Archie Bronson Outfit
Derdang Derdang
(Domino; 2006)
By Alan Baban | 29 December 2007
Twenty puckered assholes crushed like mangos against the ramp -- if my memory serves me well, the peroxide bozo who had flagrantly disrupted Yo La Tengo’s set with requests for “MR. TOUGHHH!!” collapsed in a laughing sweat. The water cooler fountain had turned to steam; the Archie Bronson outfit executed coup after coup of bone vibrato, eschewing the Picnic and just plugging into the mainline. Those who bothered to turn up for their noontime Electric Picnic session in Dublin were treated to three south Londoners somehow evincing the embryonic murmur of Viking conquerors.
The question remains, though, whether the Outfit’s live whitewash can hop studio anaesthetics, whether debut Derdang Derdang can land the gavel with the same colossal, vitriolic thud that first drew Domino to sign Sam Windett and co. after an exec witnessed him and his two doppelgangers (neither of them named Archie) manifestly take down his local. The answer, quite obviously, is “no”: what this band needs is a microphone maestro on the order of, say, an Albini, instead of the deep-fried Southern crunch that leaves these eleven songs sounding thin and brittle, ultimately highlighting their clear melodic and structural similarities until what could have been a gut-punching EP becomes a substantial-but-marred LP.
That said, and even though they grossly frontload the record for the most part, the good songs that are here are irrepressible, they’re steamrollers, they reframe lesser, latter half cuts like “Jab Jab” and “How I Sang Dang” as the mere fallout to their clusterbomb bravado. “Cherry Lips” trips the fuse; it opens with Windett’s declamatory, adenoidal vocals languidly hanging onto the coattails of his band mate’s rollicking locomotive-step groove, part Stooges’ unbridled strut, part Palace Brothers’ dogmatic fervour. The same awesome trick is repeated for the insidious Kraut-like drive of “Dart for my Sweetheart” and “Got to Get (Your Eyes).” On the other hand, “Kink” is too burdened; its total meltdown of the traditional “no frills” melodic hook keep it from attaining the hit status of the other tracks that surround it.

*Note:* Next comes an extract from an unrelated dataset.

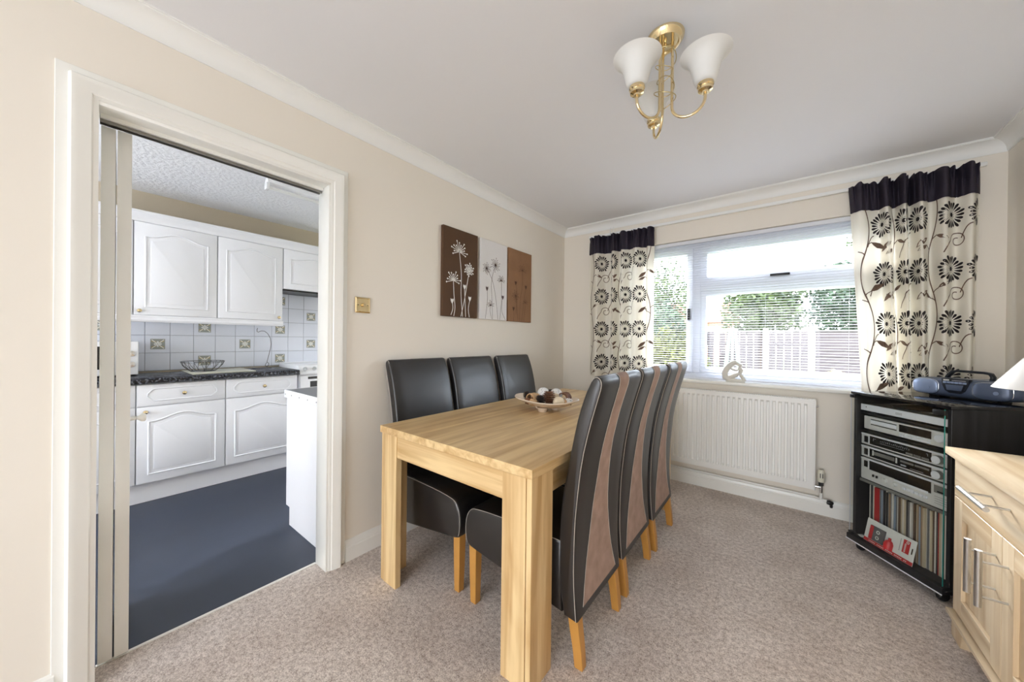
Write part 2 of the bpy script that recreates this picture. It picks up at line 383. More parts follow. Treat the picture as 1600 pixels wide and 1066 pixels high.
# ------------------------------------------------------------------ setting
def setting():
    struct('floor', box(TX, W, YR, 0, -0.12, 0), 'carpet', 'mottled beige pile carpet of the dining room', 'floor')
    struct('floor.001', box(KX, TX, KY0, KY1, -0.12, -0.002), 'vinyl', 'dark slate blue vinyl floor of the kitchen', 'floor')
    struct('ceiling', box(0, W, YR, 0, HC, HC+0.15), 'ceil', 'smooth white dining room ceiling', 'ceiling')
    struct('ceiling.001', box(KX, TX, KY0, KY1, HK, HK+0.15), 'artex', 'white textured kitchen ceiling', 'ceiling')
    m = MB(); m.box(TX, 0, YR, DY0, -0.12, 2.55).box(TX, 0, DY1, 0, -0.12, 2.55).box(TX, 0, DY0, DY1, DZ, 2.55)
    struct('wall_left', m, 'wall', 'cream painted wall with the kitchen doorway', 'wall')
    m = MB(); m.box(TX, 0.62, 0, 0.28, -0.4, 2.55).box(2.52, W+0.3, 0, 0.28, -0.4, 2.55).box(0.62, 2.52, 0, 0.28, -0.4, 0.865).box(0.62, 2.52, 0, 0.28, 2.094, 2.55)
    struct('wall_back', m, 'wall', 'cream painted wall around the garden window', 'wall')
    struct('wall_right', box(W, W+0.3, YR, 0, -0.12, 2.55), 'wall', 'cream painted wall behind the sideboard and lamp', 'wall')
    m = MB(); m.box(TX, 0.3, YR-0.28, YR, -0.12, 2.55).box(2.6, W+0.3, YR-0.28, YR, -0.12, 2.55).box(0.3, 2.6, YR-0.28, YR, 2.15, 2.55).box(0.3, 2.6, YR-0.28, YR, -0.12, 0.1)
    struct('wall_front', m, 'wall', 'cream wall with patio window at the far end of the room', 'wall')
    m = MB(); m.box(KX, -1.65, 0, 0.28, -0.4, 2.55).box(-0.55, TX, 0, 0.28, -0.4, 2.55).box(-1.65, -0.55, 0, 0.28, -0.4, 1.0).box(-1.65, -0.55, 0, 0.28, 2.0, 2.55)
    struct('wall_kitchen_garden', m, 'kwall', 'beige kitchen wall with a window to the garden', 'wall')
    m = MB(); m.box(KX, -1.9, KY0-0.2, KY0, -0.12, 2.55).box(-0.4, TX, KY0-0.2, KY0, -0.12, 2.55).box(-1.9, -0.4, KY0-0.2, KY0, 2.05, 2.55).box(-1.9, -0.4, KY0-0.2, KY0, -0.12, 0.65)
    struct('wall_kitchen_end', m, 'kwall', 'beige kitchen end wall with a window', 'wall')
    kw = struct('wall_kitchen_back', box(KX-0.2, KX, KY0, KY1, -0.12, 2.55), 'kwall', 'beige kitchen wall behind the cabinets', 'wall')
    # wall tiles
    kw2 = box(KX, KX+0.004, -3.5, -1.2, 0.92, 1.82).build('grout_bed', 'grout', kw)
    t0 = box(KX+0.004, KX+0.011, -0.0735, 0.0735, -0.0735, 0.0735).build('tile', 'tile', kw, bevel=0.002, seg=1)
    first = True; k0 = None
    decor = {(0.5, 1), (2.5, 0), (2.5, 2), (4.5, 1), (6.5, 0), (6.5, 2), (8.5, 1), (8.5, 3), (-1.5, 2), (-1.5, 0), (6.5, 4)}
    for i in range(-4, 11):
        for j in range(6):
            y = -2.823+0.15*i; z = 0.995+0.15*j
            if first: t = t0; first = False
            else: t = copy_part(t0, kw)
            t.location = (0, y, z)
            if (i+0.5, j) in decor:
                x = KX+0.0112
                if k0 is None:
                    a = box(x, x+0.0006, -0.044, 0.044, -0.044, 0.044).build('motif', 'motif_grey', t)
                    m = MB()
                    for sy in (-1, 1):
                        for sz in (-1, 1):
                            m.prism([(sy*0.006, sz*0.010), (sy*0.040, sz*0.020), (sy*0.034, sz*0.034), (sy*0.012, sz*0.024)], lambda p, q, d: (d, p, q), x+0.0006, x+0.0012)
                    b1 = m.build('motif_leaf', 'motif_tan', t); b1['kind'] = 'stuff'
                    m = MB()
                    for ang in (45, 135, 225, 315):
                        ca, sa = math.cos(math.radians(ang)), math.sin(math.radians(ang))
                        m.prism([(ca*0.004-sa*0.003, sa*0.004+ca*0.003), (ca*0.052-sa*0.003, sa*0.052+ca*0.003), (ca*0.052+sa*0.003, sa*0.052-ca*0.003), (ca*0.004+sa*0.003, sa*0.004-ca*0.003)], lambda p, q, d: (d, p, q), x+0.0006, x+0.0016)
                        ca, sa = math.cos(math.radians(ang+45)), math.sin(math.radians(ang+45))
                        m.prism([(0.002*sa, -0.002*ca), (ca*0.018-sa*0.007, sa*0.018+ca*0.007), (ca*0.026, sa*0.026), (ca*0.018+sa*0.007, sa*0.018-ca*0.007)], lambda p, q, d: (d, p, q), x+0.0006, x+0.0015)
                    b2 = m.build('motif_cross', 'motif_white', t); b2['kind'] = 'stuff'
                    k0 = (a, b1, b2)
                else:
                    for q in k0: copy_part(q, t)
    # coving
    prof = [(0.0, HC-0.074), (0.005, HC-0.074), (0.006, HC-0.066)] + [(0.068-0.060*math.cos(math.radians(t)), HC-0.068+0.058*math.sin(math.radians(t))) for t in range(0, 91, 10)] + [(0.070, HC-0.006), (0.076, HC-0.006), (0.076, HC), (0, HC)]
    def rn(f0, f1): return MB().loft([[f0(d, z) for d, z in prof], [f1(d, z) for d, z in prof]])
    struct('trim_1', rn(lambda d, z: (d, YR, z), lambda d, z: (d, -d, z)), 'coving', 'white cove cornice above the doorway wall', 'cornice', smooth=25)
    struct('trim_2', rn(lambda d, z: (d, -d, z), lambda d, z: (W-d, -d, z)), 'coving', 'white cove cornice above the window wall', 'cornice', smooth=25)
    struct('trim_3', rn(lambda d, z: (W-d, -d, z), lambda d, z: (W-d, YR, z)), 'coving', 'white cove cornice above the right-hand wall', 'cornice', smooth=25)
    # skirting
    sk = [(0, 0), (0.016, 0), (0.016, 0.072), (0.013, 0.078), (0.013, 0.086), (0.011, 0.090), (0.008, 0.104), (0.004, 0.112), (0, 0.114)]
    def sb(f0, f1): return MB().loft([[f0(d, z) for d, z in sk], [f1(d, z) for d, z in sk]])
    m = sb(lambda d, z: (d, -2.358, z), lambda d, z: (d, -d, z))
    struct('baseboard_left', m, 'gloss', 'white skirting board between doorway and corner', 'skirting')
    struct('baseboard_left.001', sb(lambda d, z: (d, YR, z), lambda d, z: (d, -3.306, z)), 'gloss', 'white skirting board left of the door frame', 'skirting')
    struct('baseboard_back', sb(lambda d, z: (d, -d, z), lambda d, z: (W-d, -d, z)), 'gloss', 'white skirting board under the radiator', 'skirting')
    struct('baseboard_right', sb(lambda d, z: (W-d, -d, z), lambda d, z: (W-d, YR, z)), 'gloss', 'white skirting board behind the sideboard', 'skirting')
    # door surround
    ar = [(0, 0), (0.0, 0.014), (0.006, 0.016), (0.012, 0.017), (0.016, 0.021), (0.022, 0.0225), (0.042, 0.027), (0.052, 0.030), (0.058, 0.030), (0.061, 0.026), (0.064, 0.010), (0.0655, 0.006), (0.090, 0.006), (0.0915, 0.004), (0.0915, 0)]
    yl, yr, zt = -3.2215, -2.4505, 2.012
    rings = [[(h, yl-w, 0) for w, h in ar], [(h, yl-w, zt+w) for w, h in ar], [(h, yr+w, zt+w) for w, h in ar], [(h, yr+w, 0) for w, h in ar]]
    struct('trim_4', MB().loft(rings), 'gloss', 'white moulded architrave around the kitchen doorway', 'architrave', smooth=30)
    d = thing('door_1', 'white folded bifold door with lining in the kitchen doorway', 'door', (-0.05, -2.84, 0), kind='structure')
    box(TX-0.002, 0.012, DY0, -3.2255, 0, 2.0).build('jamb', 'gloss', d, bevel=0.002)
    box(TX-0.002, 0.012, -2.462, DY1, 0, 2.0).build('jamb', 'gloss', d, bevel=0.002)
    box(TX-0.002, 0.012, DY0, DY1, 2.0, DZ).build('head', 'gloss', d, bevel=0.002)
    m = MB().box(-0.094, -0.089, -3.216, -2.464, 1.975, 2.0).box(-0.069, -0.064, -3.216, -2.464, 1.975, 2.0).box(-0.094, -0.064, -3.216, -2.464, 1.996, 2.0)
    m.build('track', 'alu', d)
    box(-0.062, -0.05, -3.216, -2.464, 1.985, 2.0).build('track_bead', 'gloss', d)
    for y0, y1 in ((-3.2130, -3.1775), (-3.1735, -3.1370)):
        lf = MB().prism([(-0.088, y0), (-0.088, y1), (-0.46, y1+0.021), (-0.46, y0+0.021)], lambda a, b, q: (a, b, q), 0.014, 1.972).build('door_leaf', 'gloss', d, bevel=0.0015)
    k = MB().lathe([(0.0, 0), (0.008, 0), (0.008, 0.012), (0.006, 0.018), (0.010, 0.024), (0.0155, 0.030), (0.0165, 0.036), (0.013, 0.042), (0.0, 0.044)], 16, (-0.12, -3.1352, 0.892), 'y').build('knob', 'gloss', lf, smooth=50)
    struct('trim_5', box(TX-0.008, TX+0.004, DY0+0.03, DY1-0.03, -0.002, 0.004), 'gloss', 'thin pale threshold strip where carpet meets vinyl', 'threshold')
setting()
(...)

Ultimately, there is enough great material here to keep a solid fanbase interested, and Derdang Derdang will no doubt attract new followers. The revolution, however, will have to wait: this recorded sound comes nowhere near their full-throttle potential; this album introduces the Archie Bronson Outfit minus their desensitising party trick; this collection disguises the fact that its better songs could swing like nooses on fire, titillating the tainted love of over-embellished Franz-a-likes if they were swimming a bit more left of the dial. The actual results simply leave this debut as a promising pamphlet manifesto, and not the Maenad-swarming rally cries their live show would have you expect.